コロナ明け後、初の春夏向け食品・飲料商戦が本番を迎える。3~4月の小売の棚替えに合わせて新製品やリニューアル品、販促計画などが出揃い、本番に挑む。原材料価格の上昇が落ち着き、一段も二段も上がった新価格がどう受け入れられるか。各業界が新たな局面を迎える中で、消費者選択の真価を問う。
健康、タイパなどキーワード
コロナが明け人流は回復したが昨年来の物価上昇は続いており、今年春夏の消費環境は決して明るくない。一層の賃金アップが実現すれば購買における価格への許容も広がるが、不透明感は拭えない。新年の業界アンケートでも、今年は先行き不安による生活防衛意識は根強く、節約モードが続くと食品界トップが回答。消費者行動は一段と慎重になる予測だ。
今年1~4月に値上げが予定されている食品は、インスタントコーヒーやオリーブオイル、レトルト食品、ゴマ製品、清涼飲料、ケチャップ、冷凍食品、輸入ウイスキーなど。記録的な値上げラッシュだった昨年同期と比べて極端に少ない。昨年の値上げで採算が改善したためか、販売数量の低下を懸念してか、要因はまちまち。値上げアイテムの絞り込みも特徴的。一方、PB製品や低価格品への購買意欲も高まっており、メーカーは難しいかじ取りを迫られている。
厳しい消費環境だが新製品の期待度は大きい。昨年は冷凍食品やプラントベースフード、発酵食品などの新製品が多かった。今年は特定カテゴリーに集中せず玉石混交状態。原材料高が続く中、新製品よりリニューアル品が多いのも特徴だ。
日本アクセスが行っている「新商品グランプリ2024春夏」には、今年も各社から加工食品、冷蔵食品、冷凍食品、アイスの69品の新製品がエントリー。各社新製品のポイントとして同社は「野菜・雑穀を積極的に摂取させる商品」「野菜の良さを活用した商品」「機能性食品」「栄養訴求」「リラックスタイムにぴったり」「混ぜるだけ」「袋のまま」「かけるだけ」「失敗なく」「普段の料理に+αで贅沢感」などを挙げる。今年も健康・栄養・機能性や時短(タイパ)、リラックスなどがキーワードになりそうだ。
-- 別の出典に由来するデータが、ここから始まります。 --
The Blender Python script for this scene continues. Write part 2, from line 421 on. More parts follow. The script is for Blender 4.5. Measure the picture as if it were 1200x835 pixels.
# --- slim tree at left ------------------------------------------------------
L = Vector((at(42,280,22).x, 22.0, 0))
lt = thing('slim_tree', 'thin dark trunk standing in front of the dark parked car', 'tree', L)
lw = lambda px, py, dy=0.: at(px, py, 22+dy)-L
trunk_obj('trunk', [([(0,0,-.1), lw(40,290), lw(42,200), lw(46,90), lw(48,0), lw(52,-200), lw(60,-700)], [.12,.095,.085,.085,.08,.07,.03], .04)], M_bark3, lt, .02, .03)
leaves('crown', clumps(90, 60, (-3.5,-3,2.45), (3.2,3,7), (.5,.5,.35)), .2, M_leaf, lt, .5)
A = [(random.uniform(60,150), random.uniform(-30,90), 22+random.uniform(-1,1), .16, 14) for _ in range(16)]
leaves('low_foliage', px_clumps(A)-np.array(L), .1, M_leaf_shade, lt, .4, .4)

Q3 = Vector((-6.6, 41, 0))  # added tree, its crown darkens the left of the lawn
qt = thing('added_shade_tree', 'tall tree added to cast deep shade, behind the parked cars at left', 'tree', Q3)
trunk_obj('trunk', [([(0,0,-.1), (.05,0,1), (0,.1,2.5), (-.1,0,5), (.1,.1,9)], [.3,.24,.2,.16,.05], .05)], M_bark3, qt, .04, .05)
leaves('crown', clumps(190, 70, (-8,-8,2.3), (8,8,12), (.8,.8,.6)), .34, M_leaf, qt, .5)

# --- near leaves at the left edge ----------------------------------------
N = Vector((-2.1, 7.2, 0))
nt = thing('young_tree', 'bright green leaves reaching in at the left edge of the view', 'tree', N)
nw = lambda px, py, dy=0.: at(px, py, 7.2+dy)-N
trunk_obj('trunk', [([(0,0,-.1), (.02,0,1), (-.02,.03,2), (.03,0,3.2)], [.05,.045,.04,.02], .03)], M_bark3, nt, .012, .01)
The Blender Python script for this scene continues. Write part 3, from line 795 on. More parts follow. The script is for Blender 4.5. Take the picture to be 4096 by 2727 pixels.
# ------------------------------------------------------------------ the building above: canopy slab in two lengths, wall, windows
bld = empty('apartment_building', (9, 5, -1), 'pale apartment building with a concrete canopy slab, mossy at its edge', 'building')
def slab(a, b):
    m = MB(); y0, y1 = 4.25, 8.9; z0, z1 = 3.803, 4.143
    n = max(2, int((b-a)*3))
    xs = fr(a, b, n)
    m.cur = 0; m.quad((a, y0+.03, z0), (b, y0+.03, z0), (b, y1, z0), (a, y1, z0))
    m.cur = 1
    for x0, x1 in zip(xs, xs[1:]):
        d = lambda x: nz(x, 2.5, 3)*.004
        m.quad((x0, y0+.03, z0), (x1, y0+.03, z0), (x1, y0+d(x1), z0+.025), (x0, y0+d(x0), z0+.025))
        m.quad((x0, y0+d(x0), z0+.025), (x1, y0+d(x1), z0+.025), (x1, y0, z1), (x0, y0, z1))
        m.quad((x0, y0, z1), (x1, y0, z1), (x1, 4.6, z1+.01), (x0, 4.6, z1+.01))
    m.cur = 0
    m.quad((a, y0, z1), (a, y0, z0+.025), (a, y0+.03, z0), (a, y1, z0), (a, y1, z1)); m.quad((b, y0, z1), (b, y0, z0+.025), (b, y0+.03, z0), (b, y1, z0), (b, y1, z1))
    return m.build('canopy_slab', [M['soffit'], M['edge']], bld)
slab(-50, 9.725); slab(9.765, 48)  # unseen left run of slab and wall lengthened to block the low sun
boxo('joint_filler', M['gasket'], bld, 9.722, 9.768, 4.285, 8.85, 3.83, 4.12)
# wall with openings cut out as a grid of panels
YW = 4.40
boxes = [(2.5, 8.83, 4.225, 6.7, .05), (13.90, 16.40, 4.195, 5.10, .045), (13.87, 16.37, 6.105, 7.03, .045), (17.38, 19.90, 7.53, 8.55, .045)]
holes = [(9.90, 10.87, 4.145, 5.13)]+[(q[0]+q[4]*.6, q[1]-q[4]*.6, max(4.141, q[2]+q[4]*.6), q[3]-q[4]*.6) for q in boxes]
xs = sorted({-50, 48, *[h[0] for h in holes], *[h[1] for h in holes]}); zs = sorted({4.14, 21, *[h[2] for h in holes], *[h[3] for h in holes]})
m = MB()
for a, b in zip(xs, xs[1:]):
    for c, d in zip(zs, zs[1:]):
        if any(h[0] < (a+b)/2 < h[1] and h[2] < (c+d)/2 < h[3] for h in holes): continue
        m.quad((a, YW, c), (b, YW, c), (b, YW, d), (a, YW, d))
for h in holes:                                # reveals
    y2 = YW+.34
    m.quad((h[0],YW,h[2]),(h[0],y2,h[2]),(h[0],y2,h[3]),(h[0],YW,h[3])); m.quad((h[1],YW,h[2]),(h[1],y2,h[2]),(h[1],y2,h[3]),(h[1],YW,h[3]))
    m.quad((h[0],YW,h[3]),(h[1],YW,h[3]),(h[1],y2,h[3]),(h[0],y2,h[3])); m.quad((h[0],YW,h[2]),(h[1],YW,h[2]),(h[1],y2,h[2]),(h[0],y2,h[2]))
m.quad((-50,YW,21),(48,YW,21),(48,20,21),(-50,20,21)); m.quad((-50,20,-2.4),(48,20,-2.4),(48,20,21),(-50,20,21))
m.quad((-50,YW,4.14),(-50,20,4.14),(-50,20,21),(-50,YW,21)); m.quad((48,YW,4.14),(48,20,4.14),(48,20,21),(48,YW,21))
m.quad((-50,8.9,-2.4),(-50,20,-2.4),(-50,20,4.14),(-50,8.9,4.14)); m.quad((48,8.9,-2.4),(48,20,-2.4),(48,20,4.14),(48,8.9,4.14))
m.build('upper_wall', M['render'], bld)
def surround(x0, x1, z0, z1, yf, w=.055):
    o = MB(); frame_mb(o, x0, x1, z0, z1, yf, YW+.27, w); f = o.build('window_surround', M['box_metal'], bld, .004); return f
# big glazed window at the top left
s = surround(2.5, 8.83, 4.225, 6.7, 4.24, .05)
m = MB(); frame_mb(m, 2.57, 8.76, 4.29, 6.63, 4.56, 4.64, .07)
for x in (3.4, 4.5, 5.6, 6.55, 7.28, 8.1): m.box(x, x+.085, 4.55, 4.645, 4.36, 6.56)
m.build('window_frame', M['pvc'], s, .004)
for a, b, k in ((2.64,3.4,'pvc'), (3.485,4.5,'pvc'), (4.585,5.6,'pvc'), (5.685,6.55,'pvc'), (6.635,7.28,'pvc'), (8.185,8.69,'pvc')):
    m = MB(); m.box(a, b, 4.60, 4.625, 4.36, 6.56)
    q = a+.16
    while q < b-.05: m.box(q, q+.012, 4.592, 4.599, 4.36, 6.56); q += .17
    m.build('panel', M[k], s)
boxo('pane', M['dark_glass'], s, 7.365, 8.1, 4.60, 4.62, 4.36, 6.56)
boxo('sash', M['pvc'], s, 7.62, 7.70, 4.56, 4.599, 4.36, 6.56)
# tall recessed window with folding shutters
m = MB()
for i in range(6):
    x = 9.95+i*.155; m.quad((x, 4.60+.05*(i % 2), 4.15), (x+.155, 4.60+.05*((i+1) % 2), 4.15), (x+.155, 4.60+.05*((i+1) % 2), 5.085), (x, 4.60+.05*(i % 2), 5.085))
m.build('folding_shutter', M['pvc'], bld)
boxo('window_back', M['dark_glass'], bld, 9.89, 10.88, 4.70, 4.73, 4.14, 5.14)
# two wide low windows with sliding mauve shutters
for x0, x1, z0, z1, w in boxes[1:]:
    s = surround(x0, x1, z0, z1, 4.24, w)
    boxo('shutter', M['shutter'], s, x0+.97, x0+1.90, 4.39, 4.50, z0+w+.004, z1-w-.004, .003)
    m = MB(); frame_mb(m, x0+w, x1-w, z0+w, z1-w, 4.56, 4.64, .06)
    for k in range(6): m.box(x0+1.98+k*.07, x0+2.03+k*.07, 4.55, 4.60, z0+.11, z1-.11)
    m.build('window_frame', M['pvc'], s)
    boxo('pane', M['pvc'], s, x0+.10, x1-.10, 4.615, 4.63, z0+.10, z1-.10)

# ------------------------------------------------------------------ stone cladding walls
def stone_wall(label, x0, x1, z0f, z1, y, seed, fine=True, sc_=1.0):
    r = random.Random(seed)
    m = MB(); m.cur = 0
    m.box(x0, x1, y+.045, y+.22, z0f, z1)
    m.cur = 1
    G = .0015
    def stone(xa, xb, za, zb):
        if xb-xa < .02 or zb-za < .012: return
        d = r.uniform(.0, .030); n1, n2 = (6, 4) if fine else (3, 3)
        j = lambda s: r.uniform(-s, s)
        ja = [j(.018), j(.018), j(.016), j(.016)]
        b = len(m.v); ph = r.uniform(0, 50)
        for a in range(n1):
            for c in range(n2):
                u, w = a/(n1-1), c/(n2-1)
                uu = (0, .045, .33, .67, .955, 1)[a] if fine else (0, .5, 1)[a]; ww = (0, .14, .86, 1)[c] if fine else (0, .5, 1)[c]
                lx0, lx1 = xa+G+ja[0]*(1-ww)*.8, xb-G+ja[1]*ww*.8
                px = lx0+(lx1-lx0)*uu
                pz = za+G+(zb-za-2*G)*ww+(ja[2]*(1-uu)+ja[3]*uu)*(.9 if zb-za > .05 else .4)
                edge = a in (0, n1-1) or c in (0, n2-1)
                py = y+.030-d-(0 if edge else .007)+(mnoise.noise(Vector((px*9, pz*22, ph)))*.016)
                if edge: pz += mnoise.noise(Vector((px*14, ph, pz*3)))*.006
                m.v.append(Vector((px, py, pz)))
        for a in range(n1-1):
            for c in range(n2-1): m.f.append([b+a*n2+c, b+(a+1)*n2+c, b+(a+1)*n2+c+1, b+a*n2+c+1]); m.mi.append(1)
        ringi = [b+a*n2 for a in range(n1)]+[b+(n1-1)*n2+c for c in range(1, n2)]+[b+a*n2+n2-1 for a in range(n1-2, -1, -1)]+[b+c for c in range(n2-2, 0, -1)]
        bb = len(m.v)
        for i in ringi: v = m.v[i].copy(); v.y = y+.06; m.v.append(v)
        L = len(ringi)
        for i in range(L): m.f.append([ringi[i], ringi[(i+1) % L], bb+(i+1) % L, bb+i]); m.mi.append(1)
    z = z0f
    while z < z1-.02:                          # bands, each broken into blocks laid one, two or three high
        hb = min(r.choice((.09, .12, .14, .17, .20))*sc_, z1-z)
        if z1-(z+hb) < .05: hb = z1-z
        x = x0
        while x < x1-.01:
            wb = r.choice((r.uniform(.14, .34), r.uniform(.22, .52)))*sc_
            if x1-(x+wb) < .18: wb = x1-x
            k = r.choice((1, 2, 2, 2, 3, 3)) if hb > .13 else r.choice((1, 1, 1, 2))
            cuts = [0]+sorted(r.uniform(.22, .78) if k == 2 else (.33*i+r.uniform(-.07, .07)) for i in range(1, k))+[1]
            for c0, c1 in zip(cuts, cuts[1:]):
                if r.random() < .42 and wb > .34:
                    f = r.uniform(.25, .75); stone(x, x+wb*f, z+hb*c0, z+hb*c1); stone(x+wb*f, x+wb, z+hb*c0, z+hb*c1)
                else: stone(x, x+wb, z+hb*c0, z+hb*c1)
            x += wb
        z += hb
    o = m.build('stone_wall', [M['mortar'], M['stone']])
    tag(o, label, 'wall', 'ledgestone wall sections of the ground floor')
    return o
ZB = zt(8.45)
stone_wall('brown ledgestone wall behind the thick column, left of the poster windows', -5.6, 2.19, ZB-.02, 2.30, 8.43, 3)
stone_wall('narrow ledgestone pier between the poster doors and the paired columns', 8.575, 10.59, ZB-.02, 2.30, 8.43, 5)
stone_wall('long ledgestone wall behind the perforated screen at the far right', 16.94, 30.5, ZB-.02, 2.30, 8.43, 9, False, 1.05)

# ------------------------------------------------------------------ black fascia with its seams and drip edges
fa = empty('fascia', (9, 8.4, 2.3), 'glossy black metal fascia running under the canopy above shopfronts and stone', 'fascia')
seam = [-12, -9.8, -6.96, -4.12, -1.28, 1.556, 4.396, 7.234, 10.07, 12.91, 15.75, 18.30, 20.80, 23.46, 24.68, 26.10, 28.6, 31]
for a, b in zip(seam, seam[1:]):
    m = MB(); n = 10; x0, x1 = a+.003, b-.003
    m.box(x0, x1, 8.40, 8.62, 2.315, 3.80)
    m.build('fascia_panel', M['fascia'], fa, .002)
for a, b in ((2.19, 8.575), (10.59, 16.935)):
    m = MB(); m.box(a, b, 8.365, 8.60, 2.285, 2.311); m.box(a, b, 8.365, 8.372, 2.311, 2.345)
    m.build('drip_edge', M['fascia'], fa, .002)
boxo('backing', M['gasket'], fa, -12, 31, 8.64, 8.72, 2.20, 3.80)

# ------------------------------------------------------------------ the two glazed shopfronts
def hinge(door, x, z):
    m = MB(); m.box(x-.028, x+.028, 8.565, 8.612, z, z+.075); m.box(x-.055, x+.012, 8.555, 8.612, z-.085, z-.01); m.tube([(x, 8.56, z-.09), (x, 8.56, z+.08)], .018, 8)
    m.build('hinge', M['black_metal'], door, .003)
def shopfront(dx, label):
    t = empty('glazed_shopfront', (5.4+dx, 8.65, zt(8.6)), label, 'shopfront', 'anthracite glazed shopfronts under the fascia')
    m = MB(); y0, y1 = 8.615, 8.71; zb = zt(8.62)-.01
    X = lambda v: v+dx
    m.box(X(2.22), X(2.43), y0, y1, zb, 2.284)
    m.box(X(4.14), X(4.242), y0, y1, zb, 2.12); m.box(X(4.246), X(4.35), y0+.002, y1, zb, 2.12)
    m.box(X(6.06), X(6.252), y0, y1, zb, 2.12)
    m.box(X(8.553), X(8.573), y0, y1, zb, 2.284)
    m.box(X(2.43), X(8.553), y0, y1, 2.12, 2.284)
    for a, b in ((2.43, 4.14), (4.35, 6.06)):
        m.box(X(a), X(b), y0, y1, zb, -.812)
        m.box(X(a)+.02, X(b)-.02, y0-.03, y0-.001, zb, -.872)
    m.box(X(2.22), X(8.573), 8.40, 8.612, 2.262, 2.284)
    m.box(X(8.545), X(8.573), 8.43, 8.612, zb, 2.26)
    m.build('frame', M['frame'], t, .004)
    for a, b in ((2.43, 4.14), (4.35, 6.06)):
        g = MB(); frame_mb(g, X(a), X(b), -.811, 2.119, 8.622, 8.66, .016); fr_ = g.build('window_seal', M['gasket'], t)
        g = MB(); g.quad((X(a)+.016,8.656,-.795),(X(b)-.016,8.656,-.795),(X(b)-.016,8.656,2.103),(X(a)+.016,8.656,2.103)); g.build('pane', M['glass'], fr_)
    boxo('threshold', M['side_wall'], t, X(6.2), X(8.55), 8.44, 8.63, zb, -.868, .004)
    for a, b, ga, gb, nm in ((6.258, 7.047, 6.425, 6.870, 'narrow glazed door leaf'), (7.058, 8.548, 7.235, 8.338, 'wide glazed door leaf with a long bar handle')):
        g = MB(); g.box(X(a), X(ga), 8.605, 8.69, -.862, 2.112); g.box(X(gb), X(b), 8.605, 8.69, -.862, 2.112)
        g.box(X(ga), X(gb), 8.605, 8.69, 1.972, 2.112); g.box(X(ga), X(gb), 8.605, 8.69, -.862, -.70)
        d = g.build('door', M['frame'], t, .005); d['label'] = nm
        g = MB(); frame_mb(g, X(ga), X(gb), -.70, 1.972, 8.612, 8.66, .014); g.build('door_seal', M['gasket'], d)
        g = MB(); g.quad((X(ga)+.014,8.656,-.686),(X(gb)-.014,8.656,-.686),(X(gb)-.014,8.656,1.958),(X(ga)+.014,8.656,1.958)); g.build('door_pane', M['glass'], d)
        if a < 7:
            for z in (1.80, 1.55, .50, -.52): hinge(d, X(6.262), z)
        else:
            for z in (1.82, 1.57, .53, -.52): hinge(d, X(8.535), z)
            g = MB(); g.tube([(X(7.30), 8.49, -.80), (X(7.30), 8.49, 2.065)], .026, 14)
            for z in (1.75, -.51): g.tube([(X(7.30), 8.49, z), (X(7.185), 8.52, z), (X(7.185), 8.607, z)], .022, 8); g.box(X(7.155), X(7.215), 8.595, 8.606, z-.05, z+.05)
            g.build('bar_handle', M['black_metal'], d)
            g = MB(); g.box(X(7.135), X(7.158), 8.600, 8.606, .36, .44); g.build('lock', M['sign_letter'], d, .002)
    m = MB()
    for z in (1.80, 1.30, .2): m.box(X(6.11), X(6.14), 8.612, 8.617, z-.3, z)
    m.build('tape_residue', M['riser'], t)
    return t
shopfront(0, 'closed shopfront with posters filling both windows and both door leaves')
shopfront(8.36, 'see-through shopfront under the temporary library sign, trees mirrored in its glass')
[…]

健康・栄養・機能性製品は、コロナを経て健康課題が多様化。機能性表示食品や特保はさらに進化し、認知機能や睡眠、ストレス軽減、歩行能力、体温などエビデンスが多様化している。中でも睡眠やストレス軽減には、今年も各社が新製品を発売。食材としては「タンパク質」が焦点となっており、ヨーグルトやアイスクリーム、菓子、飲料、ゼリー、ラーメン、カレー、シリアルなどが登場する。
タイパでは日本アクセスは「タイパが浸透する一方で、時間を楽しめる、時間をかける楽しみも広がり、タイパや非タイパの使い分けに、トレンドに敏感な層、高収入な層、若年層が関心を持っている」と予測している。販売ターゲットも仕事や学業、趣味などに充てる時間を創出するため、手軽に食べられて満腹になりやすい高カロリー食品などZ世代特有の特徴が浮上。販売促進ではSNS強化のほか、一時、コロナでなくなった店頭試食・試飲が復活し、テレビCMや新聞広告などに資源を集中させる動きも出ている。